INFORMATION SUPPLIED —
···

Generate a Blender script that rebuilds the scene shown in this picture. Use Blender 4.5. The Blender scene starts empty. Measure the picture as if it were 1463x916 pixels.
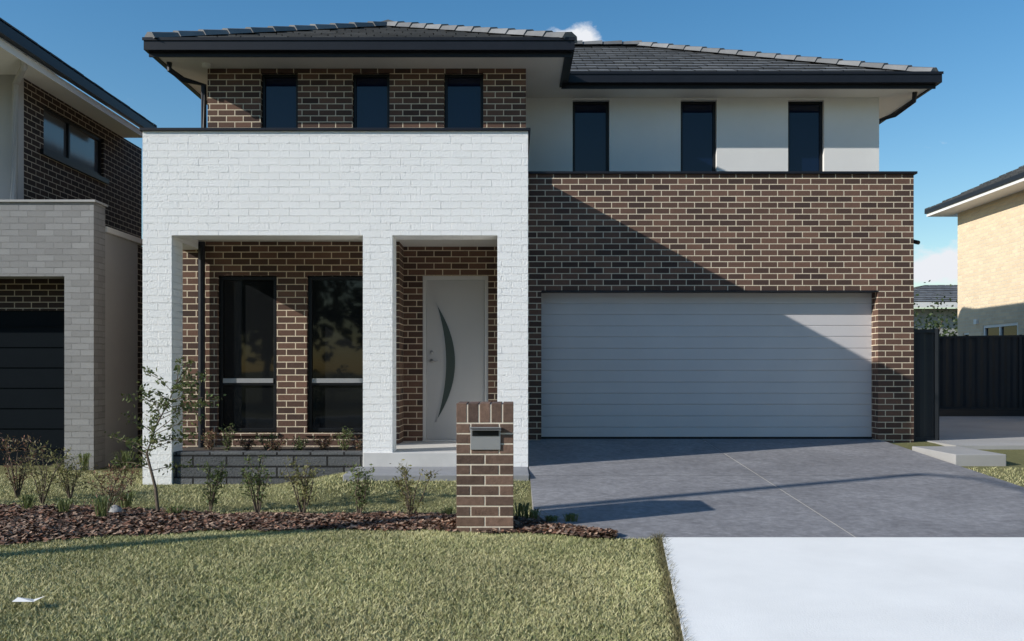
import bpy, math, random
import numpy as np
from mathutils import Vector, noise
random.seed(7); rng=np.random.default_rng(7)
scene=bpy.context.scene
scene.view_settings.view_transform='Standard'
try: scene.view_settings.look='None'
except Exception: pass
scene.view_settings.exposure=0

# ------------------------------------------------------------------ materials
def new_mat(name):
    m=bpy.data.materials.new(name); m.use_nodes=True
    nt=m.node_tree; b=nt.nodes['Principled BSDF']
    return m,nt,b
def N(nt,t,**kw):
    n=nt.nodes.new(t)
    for k,v in kw.items():
        if k in n.inputs: n.inputs[k].default_value=v
        else: setattr(n,k,v)
    return n
def ramp(nt,stops):
    r=nt.nodes.new('ShaderNodeValToRGB'); e=r.color_ramp.elements
    while len(e)<len(stops): e.new(0.5)
    for i,(p,c) in enumerate(stops):
        e[i].position=p; e[i].color=(c[0],c[1],c[2],1) if hasattr(c,'__len__') else (c,c,c,1)
    return r
def plain(name,col,rough=0.6,var=0.12,scale=3.0,bump=0.0,bscale=60,metal=0,spec=0.5):
    m,nt,b=new_mat(name)
    tc=N(nt,'ShaderNodeTexCoord')
    n1=N(nt,'ShaderNodeTexNoise',Scale=scale,Detail=8.0,Roughness=0.6)
    nt.links.new(tc.outputs['Object'],n1.inputs['Vector'])
    r=ramp(nt,[(0.25,[c*(1-var) for c in col]),(0.75,[min(1,c*(1+var)) for c in col])])
    nt.links.new(n1.outputs['Fac'],r.inputs['Fac']); nt.links.new(r.outputs['Color'],b.inputs['Base Color'])
    b.inputs['Roughness'].default_value=rough; b.inputs['Metallic'].default_value=metal
    b.inputs['Specular IOR Level'].default_value=spec
    if bump>0:
        n2=N(nt,'ShaderNodeTexNoise',Scale=bscale,Detail=6.0)
        nt.links.new(tc.outputs['Object'],n2.inputs['Vector'])
        bp=N(nt,'ShaderNodeBump',Strength=1.0,Distance=bump)
        nt.links.new(n2.outputs['Fac'],bp.inputs['Height']); nt.links.new(bp.outputs['Normal'],b.inputs['Normal'])
    return m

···

GOAL OF THE EXERCISE —
Repeat the listing in full and exactly. Do not include any images.

PROBLEM SOLUTION —
Generate a Blender script that rebuilds the scene shown in this picture. Use Blender 4.5. The Blender scene starts empty. Measure the picture as if it were 1463x916 pixels.
import bpy, math, random
import numpy as np
from mathutils import Vector, noise
random.seed(7); rng=np.random.default_rng(7)
scene=bpy.context.scene
scene.view_settings.view_transform='Standard'
try: scene.view_settings.look='None'
except Exception: pass
scene.view_settings.exposure=0

# ------------------------------------------------------------------ materials
def new_mat(name):
    m=bpy.data.materials.new(name); m.use_nodes=True
    nt=m.node_tree; b=nt.nodes['Principled BSDF']
    return m,nt,b
def N(nt,t,**kw):
    n=nt.nodes.new(t)
    for k,v in kw.items():
        if k in n.inputs: n.inputs[k].default_value=v
        else: setattr(n,k,v)
    return n
def ramp(nt,stops):
    r=nt.nodes.new('ShaderNodeValToRGB'); e=r.color_ramp.elements
    while len(e)<len(stops): e.new(0.5)
    for i,(p,c) in enumerate(stops):
        e[i].position=p; e[i].color=(c[0],c[1],c[2],1) if hasattr(c,'__len__') else (c,c,c,1)
    return r
def plain(name,col,rough=0.6,var=0.12,scale=3.0,bump=0.0,bscale=60,metal=0,spec=0.5):
    m,nt,b=new_mat(name)
    tc=N(nt,'ShaderNodeTexCoord')
    n1=N(nt,'ShaderNodeTexNoise',Scale=scale,Detail=8.0,Roughness=0.6)
    nt.links.new(tc.outputs['Object'],n1.inputs['Vector'])
    r=ramp(nt,[(0.25,[c*(1-var) for c in col]),(0.75,[min(1,c*(1+var)) for c in col])])
    nt.links.new(n1.outputs['Fac'],r.inputs['Fac']); nt.links.new(r.outputs['Color'],b.inputs['Base Color'])
    b.inputs['Roughness'].default_value=rough; b.inputs['Metallic'].default_value=metal
    b.inputs['Specular IOR Level'].default_value=spec
    if bump>0:
        n2=N(nt,'ShaderNodeTexNoise',Scale=bscale,Detail=6.0)
        nt.links.new(tc.outputs['Object'],n2.inputs['Vector'])
        bp=N(nt,'ShaderNodeBump',Strength=1.0,Distance=bump)
        nt.links.new(n2.outputs['Fac'],bp.inputs['Height']); nt.links.new(bp.outputs['Normal'],b.inputs['Normal'])
    return m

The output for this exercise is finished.